The `R’ Word: Discussing the World’s Most Controversial Topic Reviewed By James Broderick of
James Broderick Ph.D

Reviewer James Broderick, Ph.D: James is an associate professor of English and journalism at New Jersey City University. A former newspaper reporter and editor, he is the author of six non-fiction books, and the novel Stalked. His latest book is Greatness Thrust Upon Them, a collection of interviews with Shakespearean actors across America. Follow Here To Listen To An Interview With James Broderick.

By James Broderick Ph.D
Published on January 27, 2012

Author: Denny Hundiak

Publisher: Outskirts Press
ISBN:  9781432783938

Follow Here To Purchase The 'R' Word: Discussing the World's Most Controversial Topic

Author: Denny Hundiak

Publisher: Outskirts Press
ISBN:  9781432783938

Like most people, I suppose, I’m all for dialogue among individuals with differing opinions about the big questions in life. Perhaps naively, I think that an honest airing of differences can often do much to reveal common ground – and perhaps serve as a stepping stone toward greater understanding. It sounds schmaltzy, but if talking about our differences can help eradicate those differences, then pull up a chair and let’s get chatting.

But my faith in the value of dialogue as a meaningful bridge has been seriously challenged by The `R’ Word: Discussing the World’s Most Controversial Topic. The promising title of this work lures the reader with the prospect of an insightful, informed exchange of candid opinions. Instead, what one finds in its almost 300-pages is an often smart-alecky, shallow, and occasionally vulgar conversation among a dozen contributors who ostensibly represent a variety of religious perspectives.

OK, give author Denny Hundiak points for ecumenicalism. He’s got Christians, Jews, Buddhists, Unitarians, Atheists, and even Pagans as part of his roundtable. Unfortunately, much of the book-length conversation seldom rises above what one might expect if you pressed your ear against a dorm room on Friday night, the acrid scent of cannabis adding the illusion of depth. The book jacket says The R Word was “written to appear as an ongoing dialogue,” so it’s not even clear whether these people were all talking to each other or if their answers have been carefully spliced into place. Either way, what they have to say often provides little insight. Here’s a sample of the rather flippant tone of much of the book:

Renee: In a religion, they don’t tell you to stop talking to your family. In a cult, they want you to forget about everybody else. (Pause) And to drink the red punch.

Denny: I like red punch.

Renee: Stay away from cults then. Their punch doesn’t tend to end too well.

Tony: Yep.

On the subject of evolution, we get this pearl of wisdom:

Tony: I’ve found the Missing Link. His name’s Harry. He lived with the Hendersons for a while, but they had to let him go back to his natural habitat. He smelled like wet dog shit. They’d leave the house, and they couldn’t get the smell out of their clothes. They had to kick him out. Plus he ate their cat. He was kind of a dick.

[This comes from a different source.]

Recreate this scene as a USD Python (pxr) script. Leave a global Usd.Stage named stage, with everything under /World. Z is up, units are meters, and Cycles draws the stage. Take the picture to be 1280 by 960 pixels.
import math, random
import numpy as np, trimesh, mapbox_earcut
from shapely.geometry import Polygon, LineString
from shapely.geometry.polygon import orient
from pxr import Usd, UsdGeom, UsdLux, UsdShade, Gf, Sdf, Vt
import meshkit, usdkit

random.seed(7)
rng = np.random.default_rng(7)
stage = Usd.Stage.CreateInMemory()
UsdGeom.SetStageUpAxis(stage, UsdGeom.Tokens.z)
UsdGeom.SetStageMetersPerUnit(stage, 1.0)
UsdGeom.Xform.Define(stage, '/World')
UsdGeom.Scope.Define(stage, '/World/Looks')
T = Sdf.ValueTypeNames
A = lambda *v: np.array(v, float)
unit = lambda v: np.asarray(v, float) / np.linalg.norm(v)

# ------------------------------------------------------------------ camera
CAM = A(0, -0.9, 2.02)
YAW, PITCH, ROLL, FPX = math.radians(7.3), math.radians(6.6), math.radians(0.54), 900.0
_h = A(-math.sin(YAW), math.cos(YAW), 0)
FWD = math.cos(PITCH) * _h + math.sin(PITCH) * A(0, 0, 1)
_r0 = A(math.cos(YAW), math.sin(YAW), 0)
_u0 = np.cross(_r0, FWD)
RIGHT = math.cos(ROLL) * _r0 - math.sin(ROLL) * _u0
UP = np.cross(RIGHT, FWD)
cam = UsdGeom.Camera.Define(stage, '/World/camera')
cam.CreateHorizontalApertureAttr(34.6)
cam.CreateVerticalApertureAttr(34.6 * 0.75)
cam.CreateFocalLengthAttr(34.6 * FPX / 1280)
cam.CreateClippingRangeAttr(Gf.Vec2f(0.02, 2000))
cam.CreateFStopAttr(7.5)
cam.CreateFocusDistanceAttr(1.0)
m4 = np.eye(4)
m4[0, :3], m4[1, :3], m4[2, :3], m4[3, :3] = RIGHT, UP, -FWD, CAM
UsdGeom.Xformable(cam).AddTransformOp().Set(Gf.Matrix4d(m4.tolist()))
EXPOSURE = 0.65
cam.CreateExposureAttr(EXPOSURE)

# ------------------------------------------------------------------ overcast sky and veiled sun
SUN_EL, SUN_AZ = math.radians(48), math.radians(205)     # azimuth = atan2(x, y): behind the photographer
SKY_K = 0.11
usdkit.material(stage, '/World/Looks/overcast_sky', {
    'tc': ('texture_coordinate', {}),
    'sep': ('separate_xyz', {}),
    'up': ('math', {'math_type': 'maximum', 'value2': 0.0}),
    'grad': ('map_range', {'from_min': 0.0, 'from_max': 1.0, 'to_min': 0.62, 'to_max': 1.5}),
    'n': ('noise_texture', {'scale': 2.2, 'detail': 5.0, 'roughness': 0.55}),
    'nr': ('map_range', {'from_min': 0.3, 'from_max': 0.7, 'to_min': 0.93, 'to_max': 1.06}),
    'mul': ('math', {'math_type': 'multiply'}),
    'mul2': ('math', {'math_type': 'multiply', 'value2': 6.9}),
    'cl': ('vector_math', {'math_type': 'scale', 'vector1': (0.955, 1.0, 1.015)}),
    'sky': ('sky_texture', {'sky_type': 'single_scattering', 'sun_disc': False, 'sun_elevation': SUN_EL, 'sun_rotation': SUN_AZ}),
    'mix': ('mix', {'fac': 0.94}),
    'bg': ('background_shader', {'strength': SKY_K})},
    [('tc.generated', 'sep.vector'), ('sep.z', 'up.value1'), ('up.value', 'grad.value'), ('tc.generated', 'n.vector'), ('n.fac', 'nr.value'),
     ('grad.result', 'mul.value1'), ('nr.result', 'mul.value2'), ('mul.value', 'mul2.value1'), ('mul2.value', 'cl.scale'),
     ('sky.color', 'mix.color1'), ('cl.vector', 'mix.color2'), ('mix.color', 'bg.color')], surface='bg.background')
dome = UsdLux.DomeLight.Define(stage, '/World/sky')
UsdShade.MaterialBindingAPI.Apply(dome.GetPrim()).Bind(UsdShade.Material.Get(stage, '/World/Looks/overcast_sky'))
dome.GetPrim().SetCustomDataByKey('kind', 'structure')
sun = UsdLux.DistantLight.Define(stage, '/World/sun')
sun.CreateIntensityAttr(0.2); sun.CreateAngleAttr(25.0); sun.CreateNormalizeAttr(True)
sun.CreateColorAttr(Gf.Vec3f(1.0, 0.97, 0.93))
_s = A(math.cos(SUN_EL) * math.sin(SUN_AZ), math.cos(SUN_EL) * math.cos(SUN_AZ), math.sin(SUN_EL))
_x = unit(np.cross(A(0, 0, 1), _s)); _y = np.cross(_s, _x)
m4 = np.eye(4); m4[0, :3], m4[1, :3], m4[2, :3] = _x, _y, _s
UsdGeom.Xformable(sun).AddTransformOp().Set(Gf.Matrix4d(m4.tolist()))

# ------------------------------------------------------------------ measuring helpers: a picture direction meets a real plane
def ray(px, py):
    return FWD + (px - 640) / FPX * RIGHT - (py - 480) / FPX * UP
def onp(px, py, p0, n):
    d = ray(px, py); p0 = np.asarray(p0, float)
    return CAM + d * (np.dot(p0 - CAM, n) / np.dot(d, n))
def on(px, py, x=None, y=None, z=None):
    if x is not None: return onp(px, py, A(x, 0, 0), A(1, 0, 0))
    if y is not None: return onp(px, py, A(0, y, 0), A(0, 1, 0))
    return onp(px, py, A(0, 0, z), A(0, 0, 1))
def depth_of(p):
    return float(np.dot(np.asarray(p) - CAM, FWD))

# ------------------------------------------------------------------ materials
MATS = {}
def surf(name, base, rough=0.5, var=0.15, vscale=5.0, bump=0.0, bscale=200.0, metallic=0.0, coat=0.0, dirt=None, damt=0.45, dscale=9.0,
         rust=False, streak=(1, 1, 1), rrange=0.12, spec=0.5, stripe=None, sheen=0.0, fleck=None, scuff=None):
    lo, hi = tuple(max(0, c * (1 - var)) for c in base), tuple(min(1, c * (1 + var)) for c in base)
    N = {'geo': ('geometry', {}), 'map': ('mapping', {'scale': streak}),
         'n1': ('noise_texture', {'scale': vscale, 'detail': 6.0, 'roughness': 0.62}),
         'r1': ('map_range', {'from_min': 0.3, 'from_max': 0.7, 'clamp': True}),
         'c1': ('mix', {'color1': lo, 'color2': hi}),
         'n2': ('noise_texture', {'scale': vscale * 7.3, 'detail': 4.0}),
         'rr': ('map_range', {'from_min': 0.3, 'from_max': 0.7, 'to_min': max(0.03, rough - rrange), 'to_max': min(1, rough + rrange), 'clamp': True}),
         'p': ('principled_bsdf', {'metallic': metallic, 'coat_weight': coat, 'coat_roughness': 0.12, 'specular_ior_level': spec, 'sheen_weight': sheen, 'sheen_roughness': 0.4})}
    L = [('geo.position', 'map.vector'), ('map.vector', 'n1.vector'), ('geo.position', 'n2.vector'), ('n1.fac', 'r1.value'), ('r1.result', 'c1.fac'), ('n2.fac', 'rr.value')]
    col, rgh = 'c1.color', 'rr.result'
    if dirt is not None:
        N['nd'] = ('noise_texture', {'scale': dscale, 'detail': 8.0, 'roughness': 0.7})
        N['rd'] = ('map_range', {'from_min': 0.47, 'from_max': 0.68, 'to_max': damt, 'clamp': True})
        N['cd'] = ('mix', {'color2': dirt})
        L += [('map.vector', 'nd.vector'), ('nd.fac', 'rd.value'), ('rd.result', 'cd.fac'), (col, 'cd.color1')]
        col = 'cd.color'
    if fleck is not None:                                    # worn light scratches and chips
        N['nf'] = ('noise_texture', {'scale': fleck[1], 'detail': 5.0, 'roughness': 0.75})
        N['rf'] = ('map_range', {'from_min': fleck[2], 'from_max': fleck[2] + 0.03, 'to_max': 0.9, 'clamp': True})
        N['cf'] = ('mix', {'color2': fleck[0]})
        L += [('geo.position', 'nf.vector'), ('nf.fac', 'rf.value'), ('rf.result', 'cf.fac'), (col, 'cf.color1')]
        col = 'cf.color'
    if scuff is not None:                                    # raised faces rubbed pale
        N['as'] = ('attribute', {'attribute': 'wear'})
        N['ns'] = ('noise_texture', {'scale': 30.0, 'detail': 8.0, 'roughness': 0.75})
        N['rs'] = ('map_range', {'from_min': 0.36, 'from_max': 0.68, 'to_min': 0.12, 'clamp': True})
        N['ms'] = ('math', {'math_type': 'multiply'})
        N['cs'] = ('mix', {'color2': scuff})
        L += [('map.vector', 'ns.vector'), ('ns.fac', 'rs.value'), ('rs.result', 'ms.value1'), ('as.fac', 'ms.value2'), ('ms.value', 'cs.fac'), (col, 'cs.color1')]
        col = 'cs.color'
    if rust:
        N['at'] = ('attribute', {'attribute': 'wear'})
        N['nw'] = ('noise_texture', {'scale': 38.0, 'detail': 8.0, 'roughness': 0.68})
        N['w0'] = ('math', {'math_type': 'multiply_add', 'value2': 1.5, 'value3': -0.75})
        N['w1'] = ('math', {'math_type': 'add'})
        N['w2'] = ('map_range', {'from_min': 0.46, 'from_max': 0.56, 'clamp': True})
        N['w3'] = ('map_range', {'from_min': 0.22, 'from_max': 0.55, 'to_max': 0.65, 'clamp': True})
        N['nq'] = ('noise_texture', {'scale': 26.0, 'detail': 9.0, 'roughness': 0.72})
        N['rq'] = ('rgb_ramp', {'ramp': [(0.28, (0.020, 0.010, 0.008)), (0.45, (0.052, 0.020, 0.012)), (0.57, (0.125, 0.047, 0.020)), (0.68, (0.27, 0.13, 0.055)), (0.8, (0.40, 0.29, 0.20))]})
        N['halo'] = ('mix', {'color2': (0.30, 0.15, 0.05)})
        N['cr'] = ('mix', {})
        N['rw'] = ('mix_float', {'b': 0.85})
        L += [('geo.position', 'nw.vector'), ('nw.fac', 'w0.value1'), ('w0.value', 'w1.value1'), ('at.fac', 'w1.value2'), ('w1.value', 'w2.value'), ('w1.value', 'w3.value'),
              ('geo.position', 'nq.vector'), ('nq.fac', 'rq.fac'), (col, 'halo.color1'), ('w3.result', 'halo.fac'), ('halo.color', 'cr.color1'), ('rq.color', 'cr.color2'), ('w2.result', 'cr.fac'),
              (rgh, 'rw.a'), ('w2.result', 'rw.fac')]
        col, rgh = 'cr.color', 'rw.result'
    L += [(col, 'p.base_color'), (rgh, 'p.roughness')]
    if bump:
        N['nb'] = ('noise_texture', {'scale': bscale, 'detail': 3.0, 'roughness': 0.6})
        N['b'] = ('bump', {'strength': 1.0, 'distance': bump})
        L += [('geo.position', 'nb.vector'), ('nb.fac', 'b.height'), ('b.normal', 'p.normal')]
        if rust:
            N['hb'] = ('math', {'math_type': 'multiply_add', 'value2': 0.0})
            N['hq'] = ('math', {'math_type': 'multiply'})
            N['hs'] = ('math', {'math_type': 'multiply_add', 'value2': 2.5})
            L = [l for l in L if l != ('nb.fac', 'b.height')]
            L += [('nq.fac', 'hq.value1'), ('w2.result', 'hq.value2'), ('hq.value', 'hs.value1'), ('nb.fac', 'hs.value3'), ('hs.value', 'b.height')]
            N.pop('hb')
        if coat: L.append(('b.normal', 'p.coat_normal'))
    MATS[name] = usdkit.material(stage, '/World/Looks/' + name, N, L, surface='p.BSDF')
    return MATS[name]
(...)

Ok, the vulgarity is perhaps to be expected among a group of twelve people predominantly in their 20s. But isn’t the younger generation supposed to be a bit more astute about matters of cultural sensitivity than to give us such dialogue as “I know Hindus smell like curry…Tell me they do not smell like curry! I hate curry,” or “I don’t see how much fun hanging out with 72 virgins for all eternity would be. One virgin? Five virgins? Maybe. Seventy-two is a pretty big number. Not to mention virgins are really needy and clingy.” And have you heard the one about Jesus and Mary Magdalene?

Tony: Jesus couldn’t keep it in his pants. You know: Like father, like son.

Renee: Maybe Jesus did love her. Or maybe he was looking for some fast ass.


(In Hundiak’s defense, he does caution the reader with a “disclaimer” that “This book contains offensive language; this book contains offensive subject matter; this book describes offensive subject matter with offensive language.”)

The book ranges wildly over doctrinal differences among religions. But often, those extended discussions end with simplistic pronouncements and disappointingly narrow interpretations: “Nearly all religions and their gods would welcome a Christian into their Heaven because, even by their standards, Christians are good people. I mean, think about it: in the bigger known religions, would a follower of Christ be good enough for them, even if it turned out Christianity wasn’t true? Of course he would be. However, the same cannot be said about a non-Christian. Non-Christians do not accept Jesus Christ…they will be denied Heaven when the time comes.”

The R Word does indeed fulfill the literal promise of the subtitle: “Discussing the World’s Most Controversial Topic,” but if this book is any guide, I’m beginning to think that discussion as a pathway to enlightenment might just be over-rated.